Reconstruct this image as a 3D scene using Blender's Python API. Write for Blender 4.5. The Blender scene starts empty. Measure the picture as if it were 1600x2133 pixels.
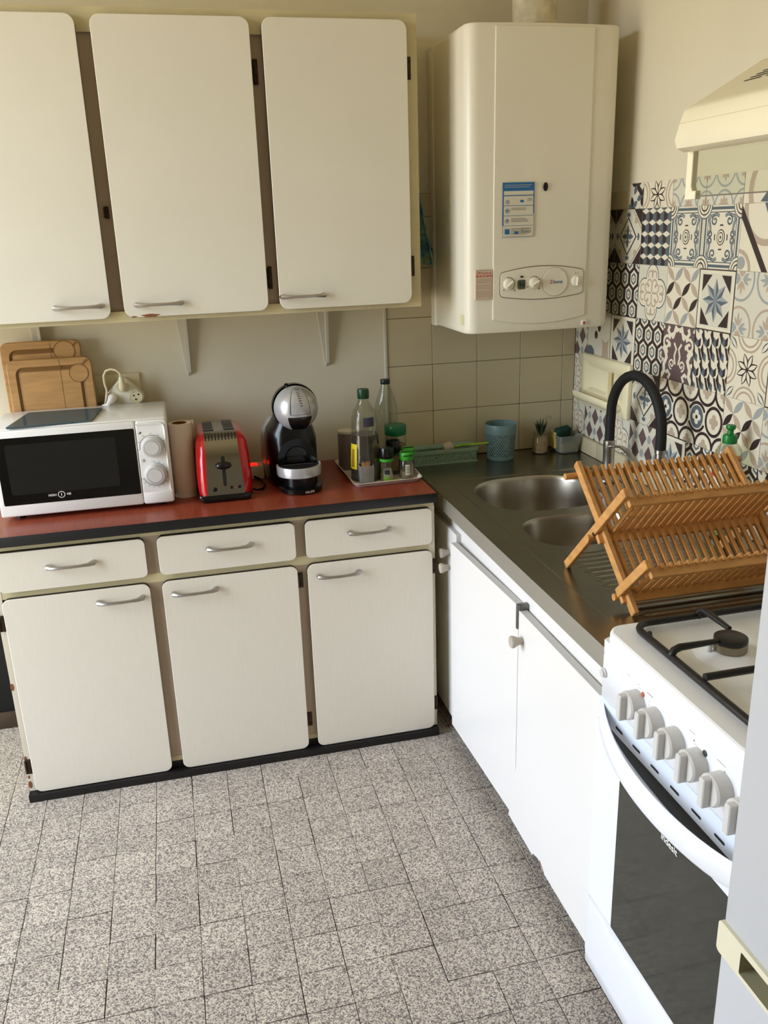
import bpy, bmesh, math, random
from mathutils import Vector, Matrix
R = random.Random(7)
pi, cos, sin = math.pi, math.cos, math.sin
SC = bpy.context.scene
COL = SC.collection

# ------------------------------------------------------------------ camera
cam = bpy.data.cameras.new('camera'); co = bpy.data.objects.new('camera', cam); COL.objects.link(co)
yaw, pit, rol = 0.230854710, 0.319400906, -0.0327560186
_f = Vector((sin(yaw)*cos(pit), cos(yaw)*cos(pit), -sin(pit))); _r = Vector((cos(yaw), -sin(yaw), 0)); _u = _r.cross(_f)
r2 = _r*cos(rol)+_u*sin(rol); u2 = -_r*sin(rol)+_u*cos(rol)
M = Matrix((r2, u2, -_f)).transposed().to_4x4(); M.translation = Vector((0.475488613, -2.15732210, 1.51167536))
co.matrix_world = M
cam.sensor_fit = 'VERTICAL'; cam.sensor_height = 24.0; cam.sensor_width = 18.0
cam.lens = 1804.37*24.0/2133.0
cam.clip_start = 0.02
SC.camera = co
# ------------------------------------------------------------------ world: pale sky above a sunlit warm ground
W = bpy.data.worlds.new('sky'); SC.world = W; W.use_nodes = True
nt = W.node_tree; nt.nodes.clear()
tc = nt.nodes.new('ShaderNodeTexCoord'); sx = nt.nodes.new('ShaderNodeSeparateXYZ'); cr = nt.nodes.new('ShaderNodeValToRGB')
bg = nt.nodes.new('ShaderNodeBackground'); wo = nt.nodes.new('ShaderNodeOutputWorld'); ma = nt.nodes.new('ShaderNodeMath')
ma.operation = 'MULTIPLY_ADD'; ma.inputs[1].default_value = 0.5; ma.inputs[2].default_value = 0.5
nt.links.new(tc.outputs['Generated'], sx.inputs[0]); nt.links.new(sx.outputs['Z'], ma.inputs[0]); nt.links.new(ma.outputs[0], cr.inputs[0])
e = cr.color_ramp.elements
GROUND = (0.60, 0.515, 0.385, 1); SKY = (1.0, 1.10, 1.27, 1)
e[0].position = 0.47; e[0].color = GROUND; e[1].position = 0.53; e[1].color = SKY
nt.links.new(cr.outputs[0], bg.inputs[0]); bg.inputs[1].default_value = 12.0; nt.links.new(bg.outputs[0], wo.inputs[0])
# window portal (guides sampling of the sky through window_1)
WY0, WY1, WZ0, WZ1, WX = -1.30, 0.25, 0.15, 2.50, -1.45
pl = bpy.data.lights.new('window_portal', 'AREA'); pl.shape = 'RECTANGLE'; pl.size = WY1-WY0; pl.size_y = WZ1-WZ0
pl.cycles.is_portal = True
po = bpy.data.objects.new('window_portal', pl); COL.objects.link(po)
po.location = (WX+0.01, (WY0+WY1)/2, (WZ0+WZ1)/2)
po.rotation_euler = Matrix(((0, 0, -1), (1, 0, 0), (0, -1, 0))).to_euler()
SC.view_settings.view_transform = 'Standard'; SC.view_settings.look = 'None'
SC.view_settings.gamma = 1.0; SC.view_settings.use_curve_mapping = False
SC.view_settings.exposure = 0.02
SC.cycles.use_denoising = True
SC.cycles.max_bounces = 10; SC.cycles.diffuse_bounces = 6; SC.cycles.glossy_bounces = 5; SC.cycles.transmission_bounces = 8; SC.cycles.transparent_max_bounces = 12
SC.cycles.sample_clamp_indirect = 6.0

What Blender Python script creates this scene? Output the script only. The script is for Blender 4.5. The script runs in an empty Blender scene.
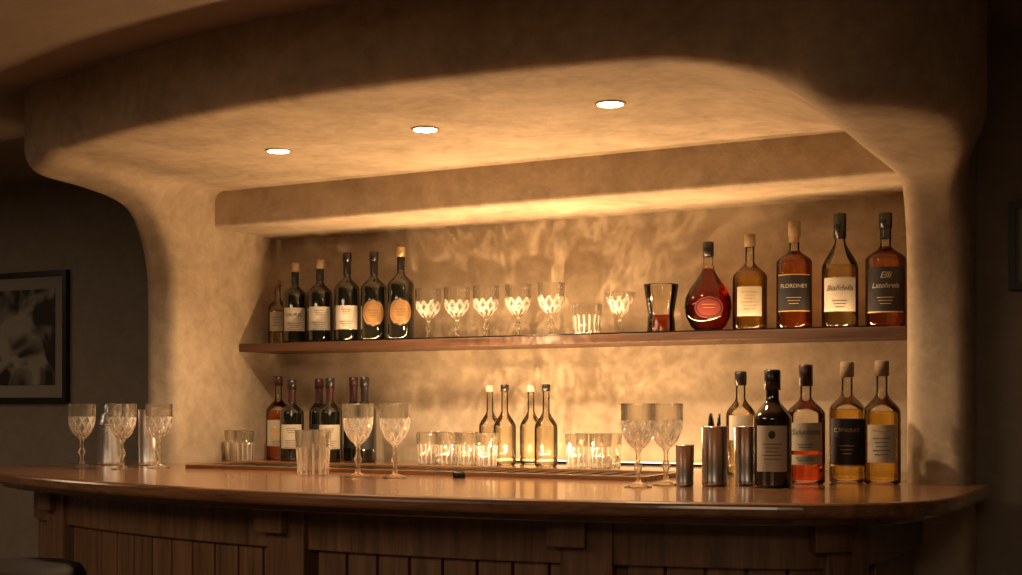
import bpy, bmesh, math, random
import numpy as np
from mathutils import Vector
random.seed(4)
S=bpy.context.scene
COL=S.collection
S.view_settings.view_transform='Standard'
S.view_settings.look='None'
S.view_settings.exposure=0.45

# ------------------------------------------------------------------ materials
def nmat(name):
    m=bpy.data.materials.new(name); m.use_nodes=True
    nt=m.node_tree; b=nt.nodes.get('Principled BSDF')
    return m,nt,b
def simple(name,col,rough=.5,metal=0,coat=0,noise=0.0,nscale=20,bump=0,spec=.5):
    m,nt,b=nmat(name)
    b.inputs['Roughness'].default_value=rough
    b.inputs['Metallic'].default_value=metal
    b.inputs['Coat Weight'].default_value=coat
    b.inputs['Specular IOR Level'].default_value=spec
    tc=nt.nodes.new('ShaderNodeTexCoord')
    n=nt.nodes.new('ShaderNodeTexNoise'); n.inputs['Scale'].default_value=nscale; n.inputs['Detail'].default_value=5
    nt.links.new(tc.outputs['Object'],n.inputs['Vector'])
    r=nt.nodes.new('ShaderNodeValToRGB')
    r.color_ramp.elements[0].position=.3; r.color_ramp.elements[1].position=.7
    r.color_ramp.elements[0].color=[c*(1-noise) for c in col]+[1]
    r.color_ramp.elements[1].color=[min(1,c*(1+noise)) for c in col]+[1]
    nt.links.new(n.outputs['Fac'],r.inputs['Fac']); nt.links.new(r.outputs['Color'],b.inputs['Base Color'])
    if bump:
        bp=nt.nodes.new('ShaderNodeBump'); bp.inputs['Strength'].default_value=bump; bp.inputs['Distance'].default_value=.01
        nt.links.new(n.outputs['Fac'],bp.inputs['Height']); nt.links.new(bp.outputs['Normal'],b.inputs['Normal'])
    return m
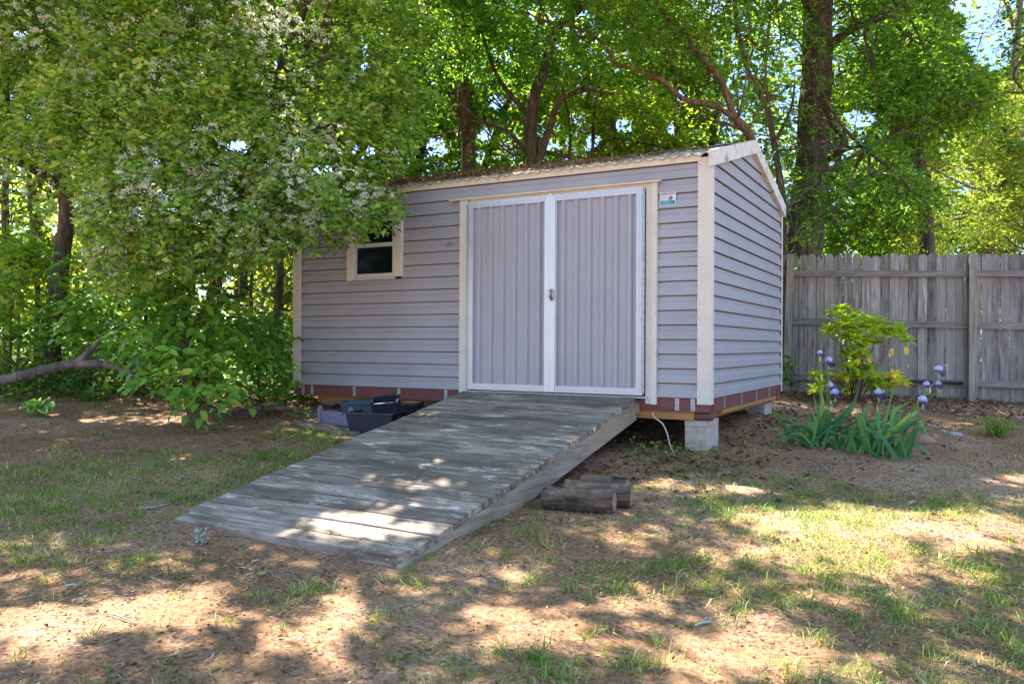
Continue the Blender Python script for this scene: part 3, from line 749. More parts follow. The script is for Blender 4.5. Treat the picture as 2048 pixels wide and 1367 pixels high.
# ================================================================ TUBS AND POTS BY THE SHED
def wall_panel(mb, a, b, h, th, z0, v=.5):
    a = np.array(a, float); b = np.array(b, float); d = unit(b-a); n = np.array([-d[1], d[0], 0])
    mb.prism([(a[0], a[1], z0), (b[0], b[1], z0), (b[0], b[1], z0+h), (a[0], a[1], z0+h)], n*th, v)
lavm = simple('lavender_plastic', (.20, .18, .25), .6, var=.15, sc_=20)
cA = gp(641, 846); cB = gp(702, 856); cC = gp(764, 866); zg = cA[2]
pe = root('planter_box', tuple(cA), 'low lavender grey plastic raised bed box at the foot of the shed', 'planter')
bk = unit(cA*[1, 1, 0]-cB*[1, 1, 0]); bn = np.array([-bk[1], bk[0], 0]); bn = bn if bn[1] > 0 else -bn
for nm, (p, q) in {'front': (cA, cB), 'front2': (cB, cC), 'side': (cA+bn*.42, cA)}.items():
    mb = MB(); wall_panel(mb, p, q, .125, .018, zg-.01)
    dpq = unit((q-p)*[1, 1, 0]); nn_ = np.array([dpq[1], -dpq[0], 0])
    for k in range(4):            # moulded brick courses
        zc = zg+.012+k*.029
        mb.beam(np.array([p[0], p[1], zc])+nn_*.002, np.array([q[0], q[1], zc])+nn_*.002, .006, .016)
    mb.build('side_panel', lavm, pe)
for p in (cA, cB, cA+bn*.42, cC):
    mb = MB(); mb.box(p[0]-.018, p[0]+.018, p[1]-.024, p[1]+.014, zg-.02, zg+.145); mb.tube([(p[0], p[1]-.005, zg+.145), (p[0], p[1]-.005, zg+.152), (p[0], p[1]-.005, zg+.165)], [.018, .019, .008], 8); mb.build('corner_post', lavm, pe)
blackp = simple('dark_blue_plastic', (.012, .018, .030), .42, var=.3, sc_=8, spots=(10, (.05, .05, .05), .66))
bluep = simple('slate_blue_plastic', (.035, .065, .095), .45, var=.2)
def tub(name, c, dx, dy, lx, ly, h, taper, mat, label, cat, rim=.02, th=.008, z0=None, tilt=None):
    z0 = c[2] if z0 is None else z0; dx = np.array([*dx, 0.]); dy = np.array([*dy, 0.]); c = np.array(c, float)
    o = root(name, (c[0], c[1], z0), label, cat)
    mb = MB()
    def ringp(sx, sy, z): return [c*[1, 1, 0]+dx*a*sx/2+dy*b*sy/2+np.array([0, 0, z]) for a, b in ((-1, -1), (1, -1), (1, 1), (-1, 1))]
    rings = [ringp(lx*taper, ly*taper, z0), ringp(lx, ly, z0+h), ringp(lx+rim*2, ly+rim*2, z0+h), ringp(lx+rim*2, ly+rim*2, z0+h+.012), ringp(lx-th*2, ly-th*2, z0+h+.012), ringp(lx*taper-th*2, ly*taper-th*2, z0+.01)]
    if tilt is not None:
        ax, ang = tilt; Rm = np.array(Matrix.Rotation(ang, 3, Vector(ax))); piv = np.array([c[0], c[1], z0])
        rings = [[piv+Rm@(p-piv) for p in r_] for r_ in rings]
    for a, b in zip(rings[:-1], rings[1:]):
        for k in range(4): mb.poly([a[k], a[(k+1) % 4], b[(k+1) % 4], b[k]])
    mb.poly(rings[0][::-1]); mb.poly(rings[-1])
    mb.build('tub_body', mat, o); return o
ex = (float(RT[0]), float(RT[1])); ey = (float(FW[0]), float(FW[1]))
q = P(735, 820, 7.75); q[2] = g(q[0], q[1])
tub('storage_tub', q+[0, 0, .0], ex, ey, .46, .30, .15, .9, bluep, 'long slate blue plastic trough standing inside the lavender planter box', 'trough')
q = P(752, 860, 6.95); q[2] = float(g(q[0], q[1]))
tub('plastic_bin', q, (.97, .24), (-.24, .97), .42, .30, .17, .86, blackp, 'black plastic bin with a wide rim beside the left edge of the ramp', 'bin')
q2 = q+np.array([.10, .04, .12]); tub('nursery_box', q2, (.9, .43), (-.43, .9), .22, .16, .17, .9, blackp, 'tilted black plastic box standing in the wide rimmed bin', 'box', rim=.006, z0=q2[2], tilt=((1, .2, 0), .35))
def pot(name, c, r, h, mat, label, cat='flower pot', tilt=None, grp=None, fill=None):
    o = root(name, tuple(c), label, cat, grp); mb = MB(); n = 24
    prof = [(0, 0), (r*.74, 0), (r*.97, h*.86), (r*1.06, h*.86), (r*1.06, h), (r*.93, h), (r*.70, .012), (0, .012)]
    Rm = np.array(Matrix.Rotation(tilt[1], 3, Vector(tilt[0]))) if tilt else np.eye(3)
    for (ra, za), (rb, zb) in zip(prof[:-1], prof[1:]):
        for k in range(n):
            a0, a1 = 2*PI*k/n, 2*PI*(k+1)/n
            pp = [(ra*math.cos(a0), ra*math.sin(a0), za), (ra*math.cos(a1), ra*math.sin(a1), za), (rb*math.cos(a1), rb*math.sin(a1), zb), (rb*math.cos(a0), rb*math.sin(a0), zb)]
            if ra == 0: pp = pp[1:]
            if rb == 0: pp = pp[:3]
            mb.poly([np.array(c)+Rm@np.array(x_) for x_ in pp])
    mb.build('pot_body', mat, o); return o
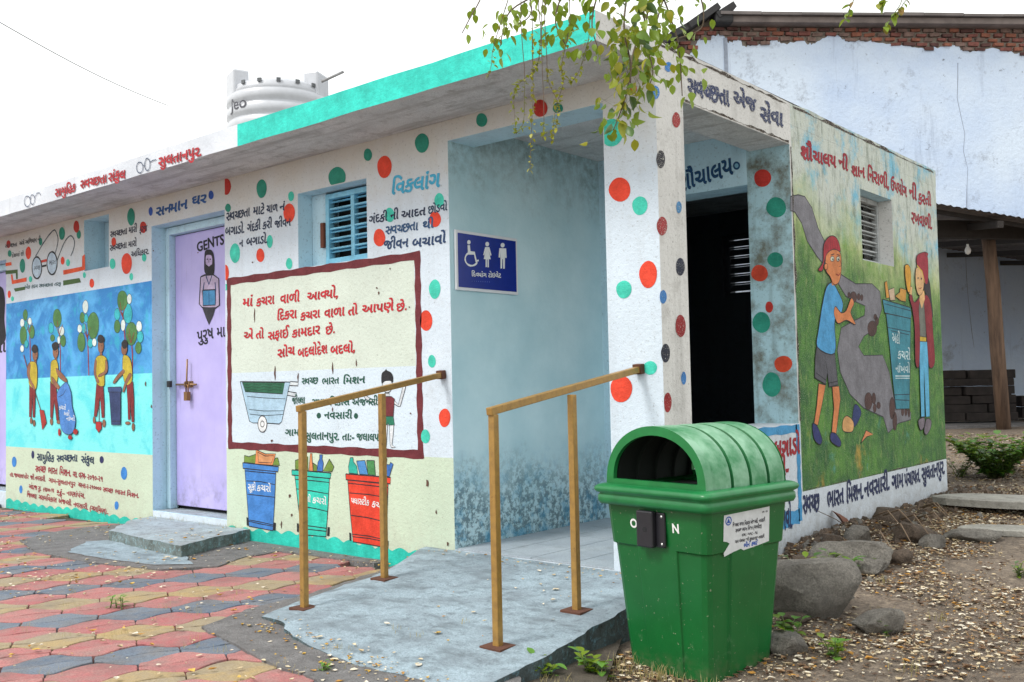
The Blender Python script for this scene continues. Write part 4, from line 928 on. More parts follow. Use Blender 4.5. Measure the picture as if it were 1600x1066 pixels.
------------------------------------------------
→ Brief:
Above are records; repeat only the lines from the line with "What Blender Python" through the line with "S.view_settings.exposure=0.45", and leave pictures out.

→ Expected answer:
What Blender Python script creates this scene? Output the script only. The script is for Blender 4.5. The script runs in an empty Blender scene.
import bpy, bmesh, math, random
import numpy as np
from mathutils import Vector
random.seed(4)
S=bpy.context.scene
COL=S.collection
S.view_settings.view_transform='Standard'
S.view_settings.look='None'
S.view_settings.exposure=0.45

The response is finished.